* _Problem details_
Below are some entries. Transcribe the lines from the one holding "Model this scene" to the one holding "from mathutils import Vector, Matrix", inclusive, but not the pictures among them.

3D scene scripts
....................
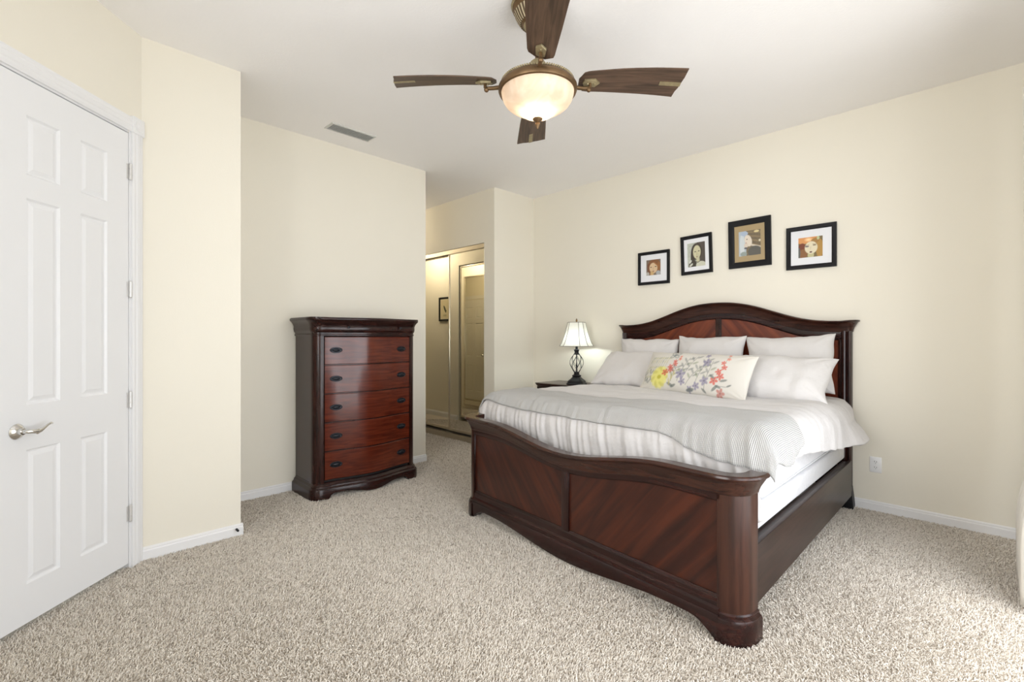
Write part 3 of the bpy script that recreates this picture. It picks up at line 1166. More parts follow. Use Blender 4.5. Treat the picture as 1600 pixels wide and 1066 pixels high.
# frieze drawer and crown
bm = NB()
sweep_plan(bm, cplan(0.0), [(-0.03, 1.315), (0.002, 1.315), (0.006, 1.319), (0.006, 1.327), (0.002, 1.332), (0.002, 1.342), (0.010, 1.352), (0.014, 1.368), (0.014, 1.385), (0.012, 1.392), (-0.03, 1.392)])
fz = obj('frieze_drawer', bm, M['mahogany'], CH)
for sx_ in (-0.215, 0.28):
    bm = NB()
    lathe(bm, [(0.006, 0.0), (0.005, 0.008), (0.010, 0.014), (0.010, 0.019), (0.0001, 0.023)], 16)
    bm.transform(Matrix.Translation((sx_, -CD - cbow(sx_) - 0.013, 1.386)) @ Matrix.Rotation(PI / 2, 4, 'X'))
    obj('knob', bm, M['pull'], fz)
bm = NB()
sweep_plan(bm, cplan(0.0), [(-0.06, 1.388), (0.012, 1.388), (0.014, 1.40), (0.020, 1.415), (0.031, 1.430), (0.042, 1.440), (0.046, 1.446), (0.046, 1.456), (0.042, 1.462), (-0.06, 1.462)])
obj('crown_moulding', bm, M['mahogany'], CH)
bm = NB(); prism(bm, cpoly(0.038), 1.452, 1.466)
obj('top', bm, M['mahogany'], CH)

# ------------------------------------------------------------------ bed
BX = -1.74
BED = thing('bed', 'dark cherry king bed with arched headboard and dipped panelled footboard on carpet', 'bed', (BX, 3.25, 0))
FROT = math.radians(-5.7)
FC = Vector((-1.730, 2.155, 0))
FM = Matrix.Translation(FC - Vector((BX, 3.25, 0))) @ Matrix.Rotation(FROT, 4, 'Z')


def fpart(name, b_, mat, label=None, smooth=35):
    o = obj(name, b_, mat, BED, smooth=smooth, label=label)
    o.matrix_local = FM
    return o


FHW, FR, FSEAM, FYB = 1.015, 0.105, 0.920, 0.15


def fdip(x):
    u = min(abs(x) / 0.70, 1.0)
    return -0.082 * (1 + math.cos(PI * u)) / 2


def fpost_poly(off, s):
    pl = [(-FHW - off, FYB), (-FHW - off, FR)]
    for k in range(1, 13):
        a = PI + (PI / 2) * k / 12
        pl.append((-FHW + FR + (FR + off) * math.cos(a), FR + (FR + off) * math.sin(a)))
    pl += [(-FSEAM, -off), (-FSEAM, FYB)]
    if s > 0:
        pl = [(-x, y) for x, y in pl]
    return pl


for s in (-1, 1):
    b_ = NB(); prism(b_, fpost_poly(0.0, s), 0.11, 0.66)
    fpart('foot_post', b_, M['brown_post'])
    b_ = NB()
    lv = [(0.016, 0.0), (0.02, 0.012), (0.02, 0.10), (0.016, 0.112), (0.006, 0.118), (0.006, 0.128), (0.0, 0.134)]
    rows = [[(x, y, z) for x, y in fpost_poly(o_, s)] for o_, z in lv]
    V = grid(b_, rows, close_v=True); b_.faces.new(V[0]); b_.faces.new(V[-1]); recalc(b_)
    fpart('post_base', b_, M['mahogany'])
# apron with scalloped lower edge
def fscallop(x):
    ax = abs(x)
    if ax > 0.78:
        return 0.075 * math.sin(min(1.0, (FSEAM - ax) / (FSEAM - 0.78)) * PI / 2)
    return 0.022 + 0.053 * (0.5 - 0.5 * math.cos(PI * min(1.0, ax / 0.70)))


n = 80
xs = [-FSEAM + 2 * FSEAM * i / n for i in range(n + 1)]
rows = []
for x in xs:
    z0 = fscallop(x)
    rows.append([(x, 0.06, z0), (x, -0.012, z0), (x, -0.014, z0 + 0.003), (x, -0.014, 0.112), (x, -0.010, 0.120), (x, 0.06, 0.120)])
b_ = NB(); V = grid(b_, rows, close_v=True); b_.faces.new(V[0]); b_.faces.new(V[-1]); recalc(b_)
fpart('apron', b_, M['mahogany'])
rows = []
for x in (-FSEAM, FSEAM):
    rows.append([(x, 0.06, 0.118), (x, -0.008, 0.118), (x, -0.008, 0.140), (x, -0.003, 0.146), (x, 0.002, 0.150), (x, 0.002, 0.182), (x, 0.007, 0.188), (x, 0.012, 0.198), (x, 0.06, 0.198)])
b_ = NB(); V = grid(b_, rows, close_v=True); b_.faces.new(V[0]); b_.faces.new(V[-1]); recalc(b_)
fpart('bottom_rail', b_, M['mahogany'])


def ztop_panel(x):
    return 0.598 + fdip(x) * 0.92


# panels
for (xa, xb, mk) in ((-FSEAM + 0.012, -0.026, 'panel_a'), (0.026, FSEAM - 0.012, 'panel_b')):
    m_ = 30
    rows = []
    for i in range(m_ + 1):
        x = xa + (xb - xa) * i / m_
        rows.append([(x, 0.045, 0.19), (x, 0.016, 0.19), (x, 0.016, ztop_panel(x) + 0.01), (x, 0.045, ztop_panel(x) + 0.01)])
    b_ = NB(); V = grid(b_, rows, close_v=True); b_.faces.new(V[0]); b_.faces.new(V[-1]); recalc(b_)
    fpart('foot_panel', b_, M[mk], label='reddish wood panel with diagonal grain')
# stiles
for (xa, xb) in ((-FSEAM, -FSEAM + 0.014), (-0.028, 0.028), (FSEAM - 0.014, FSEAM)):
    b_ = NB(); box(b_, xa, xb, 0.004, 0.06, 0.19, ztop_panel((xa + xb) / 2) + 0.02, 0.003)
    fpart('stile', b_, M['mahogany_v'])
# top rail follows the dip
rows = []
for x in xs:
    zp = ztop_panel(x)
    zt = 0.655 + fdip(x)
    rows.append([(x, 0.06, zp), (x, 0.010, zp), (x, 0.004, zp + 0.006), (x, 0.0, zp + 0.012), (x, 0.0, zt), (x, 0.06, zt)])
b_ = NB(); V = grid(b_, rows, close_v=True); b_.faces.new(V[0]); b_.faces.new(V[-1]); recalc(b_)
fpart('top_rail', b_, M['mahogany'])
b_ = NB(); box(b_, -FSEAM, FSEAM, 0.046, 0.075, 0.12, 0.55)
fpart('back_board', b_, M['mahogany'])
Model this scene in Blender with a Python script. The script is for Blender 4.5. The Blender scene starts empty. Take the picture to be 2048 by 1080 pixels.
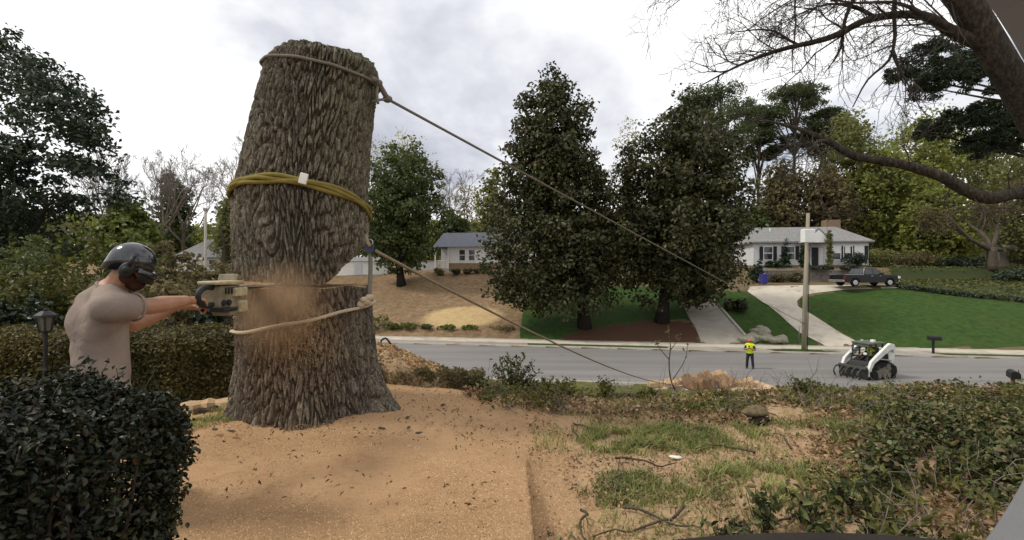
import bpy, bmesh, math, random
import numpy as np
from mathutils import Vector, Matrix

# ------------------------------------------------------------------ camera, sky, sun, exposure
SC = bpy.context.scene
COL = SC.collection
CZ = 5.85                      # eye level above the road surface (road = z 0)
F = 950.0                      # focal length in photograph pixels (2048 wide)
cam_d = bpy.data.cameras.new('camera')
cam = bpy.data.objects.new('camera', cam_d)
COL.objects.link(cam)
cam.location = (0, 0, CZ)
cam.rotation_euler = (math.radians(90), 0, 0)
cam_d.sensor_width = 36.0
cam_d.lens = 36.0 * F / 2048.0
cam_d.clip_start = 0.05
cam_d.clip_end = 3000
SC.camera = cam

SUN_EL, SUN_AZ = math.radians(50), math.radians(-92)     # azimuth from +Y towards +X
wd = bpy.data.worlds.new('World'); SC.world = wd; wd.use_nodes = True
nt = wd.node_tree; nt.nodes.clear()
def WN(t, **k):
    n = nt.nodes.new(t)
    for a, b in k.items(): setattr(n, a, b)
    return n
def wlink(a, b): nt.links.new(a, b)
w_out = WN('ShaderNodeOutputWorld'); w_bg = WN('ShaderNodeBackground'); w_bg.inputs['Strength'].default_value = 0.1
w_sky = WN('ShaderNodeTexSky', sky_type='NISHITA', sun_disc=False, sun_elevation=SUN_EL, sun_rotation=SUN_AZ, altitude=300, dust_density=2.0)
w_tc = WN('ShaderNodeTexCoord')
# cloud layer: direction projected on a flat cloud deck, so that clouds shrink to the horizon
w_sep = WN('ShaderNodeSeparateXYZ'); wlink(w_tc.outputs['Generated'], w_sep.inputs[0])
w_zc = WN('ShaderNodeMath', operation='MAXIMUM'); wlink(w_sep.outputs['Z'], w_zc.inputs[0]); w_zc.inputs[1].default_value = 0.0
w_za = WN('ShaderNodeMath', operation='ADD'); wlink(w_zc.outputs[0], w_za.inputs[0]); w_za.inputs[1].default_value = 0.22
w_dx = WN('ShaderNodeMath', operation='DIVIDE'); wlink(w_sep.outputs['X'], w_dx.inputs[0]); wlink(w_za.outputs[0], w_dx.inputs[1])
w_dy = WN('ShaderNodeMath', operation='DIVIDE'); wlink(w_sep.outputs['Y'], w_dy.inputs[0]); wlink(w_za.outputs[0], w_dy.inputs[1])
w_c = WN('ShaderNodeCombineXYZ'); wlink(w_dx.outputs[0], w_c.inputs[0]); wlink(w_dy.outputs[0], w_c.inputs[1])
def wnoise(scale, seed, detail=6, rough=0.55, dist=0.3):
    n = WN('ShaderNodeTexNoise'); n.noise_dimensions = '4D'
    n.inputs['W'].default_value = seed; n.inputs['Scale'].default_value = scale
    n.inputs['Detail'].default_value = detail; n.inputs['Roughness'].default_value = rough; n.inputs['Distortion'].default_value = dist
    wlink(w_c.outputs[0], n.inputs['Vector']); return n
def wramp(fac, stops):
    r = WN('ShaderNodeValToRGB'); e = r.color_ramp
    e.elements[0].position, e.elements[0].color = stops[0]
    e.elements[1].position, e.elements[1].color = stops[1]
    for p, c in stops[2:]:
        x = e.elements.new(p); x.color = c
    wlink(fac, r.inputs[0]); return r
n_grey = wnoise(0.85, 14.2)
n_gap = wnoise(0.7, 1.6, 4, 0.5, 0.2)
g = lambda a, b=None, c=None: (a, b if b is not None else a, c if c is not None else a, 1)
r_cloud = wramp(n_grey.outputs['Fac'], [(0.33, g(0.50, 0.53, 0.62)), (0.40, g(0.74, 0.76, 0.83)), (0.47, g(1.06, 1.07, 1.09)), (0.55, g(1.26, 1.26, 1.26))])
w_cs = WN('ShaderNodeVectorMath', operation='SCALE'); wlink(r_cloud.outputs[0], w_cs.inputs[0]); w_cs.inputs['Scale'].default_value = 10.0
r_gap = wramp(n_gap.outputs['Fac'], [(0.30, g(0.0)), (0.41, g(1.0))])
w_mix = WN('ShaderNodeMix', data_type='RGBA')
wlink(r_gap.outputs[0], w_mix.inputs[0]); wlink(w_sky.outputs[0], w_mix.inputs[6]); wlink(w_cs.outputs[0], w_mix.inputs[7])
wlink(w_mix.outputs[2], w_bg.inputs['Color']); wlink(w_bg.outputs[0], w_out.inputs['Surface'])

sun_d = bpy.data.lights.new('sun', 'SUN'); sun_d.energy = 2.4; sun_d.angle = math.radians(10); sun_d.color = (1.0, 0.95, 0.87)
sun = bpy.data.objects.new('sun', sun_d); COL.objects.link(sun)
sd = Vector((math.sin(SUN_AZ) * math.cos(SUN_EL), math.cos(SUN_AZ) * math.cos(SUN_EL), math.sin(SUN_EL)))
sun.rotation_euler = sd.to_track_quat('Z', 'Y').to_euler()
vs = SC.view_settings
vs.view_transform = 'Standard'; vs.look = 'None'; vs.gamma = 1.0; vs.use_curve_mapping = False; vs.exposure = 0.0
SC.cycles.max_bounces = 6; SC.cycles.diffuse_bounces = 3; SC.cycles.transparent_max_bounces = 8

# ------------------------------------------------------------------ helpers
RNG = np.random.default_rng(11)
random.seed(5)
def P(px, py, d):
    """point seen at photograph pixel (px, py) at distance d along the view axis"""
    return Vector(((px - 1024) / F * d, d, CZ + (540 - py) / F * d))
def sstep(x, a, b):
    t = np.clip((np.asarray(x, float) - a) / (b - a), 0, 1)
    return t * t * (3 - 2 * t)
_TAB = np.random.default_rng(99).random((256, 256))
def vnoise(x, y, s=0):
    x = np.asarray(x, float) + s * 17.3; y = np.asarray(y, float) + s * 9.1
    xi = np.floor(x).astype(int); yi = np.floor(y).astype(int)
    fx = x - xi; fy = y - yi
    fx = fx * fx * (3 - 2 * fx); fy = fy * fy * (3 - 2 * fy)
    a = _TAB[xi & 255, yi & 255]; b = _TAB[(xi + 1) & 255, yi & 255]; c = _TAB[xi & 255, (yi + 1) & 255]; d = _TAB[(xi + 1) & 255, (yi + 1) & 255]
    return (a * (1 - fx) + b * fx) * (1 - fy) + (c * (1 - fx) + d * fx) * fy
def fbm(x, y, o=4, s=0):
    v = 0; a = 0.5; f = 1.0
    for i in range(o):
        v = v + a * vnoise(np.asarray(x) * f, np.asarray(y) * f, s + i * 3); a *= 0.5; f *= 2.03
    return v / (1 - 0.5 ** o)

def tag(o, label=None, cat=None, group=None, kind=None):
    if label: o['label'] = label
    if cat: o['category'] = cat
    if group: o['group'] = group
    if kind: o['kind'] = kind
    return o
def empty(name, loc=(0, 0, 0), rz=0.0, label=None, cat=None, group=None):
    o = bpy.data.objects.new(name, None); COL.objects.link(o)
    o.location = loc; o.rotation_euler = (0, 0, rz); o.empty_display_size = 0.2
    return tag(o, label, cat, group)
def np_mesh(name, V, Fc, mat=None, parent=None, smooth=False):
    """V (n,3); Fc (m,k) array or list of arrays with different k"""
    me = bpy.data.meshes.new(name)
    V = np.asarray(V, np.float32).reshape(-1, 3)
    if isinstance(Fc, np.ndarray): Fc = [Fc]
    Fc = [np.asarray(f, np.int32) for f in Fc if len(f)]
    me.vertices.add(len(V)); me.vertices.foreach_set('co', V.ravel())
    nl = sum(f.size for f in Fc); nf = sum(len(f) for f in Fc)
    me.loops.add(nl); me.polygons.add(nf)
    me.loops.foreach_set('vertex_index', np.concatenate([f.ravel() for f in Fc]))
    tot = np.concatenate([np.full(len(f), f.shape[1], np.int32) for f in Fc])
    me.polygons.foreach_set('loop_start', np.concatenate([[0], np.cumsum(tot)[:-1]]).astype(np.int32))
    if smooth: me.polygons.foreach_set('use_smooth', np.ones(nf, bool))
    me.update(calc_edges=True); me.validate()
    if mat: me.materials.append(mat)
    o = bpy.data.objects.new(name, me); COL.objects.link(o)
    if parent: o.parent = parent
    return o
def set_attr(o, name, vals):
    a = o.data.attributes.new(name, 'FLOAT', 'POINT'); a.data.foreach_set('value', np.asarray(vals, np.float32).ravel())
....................
* _Response to the exercise_
Model this scene in Blender with a Python script. The script is for Blender 4.5. The Blender scene starts empty. Take the picture to be 2048 by 1080 pixels.
import bpy, bmesh, math, random
import numpy as np
from mathutils import Vector, Matrix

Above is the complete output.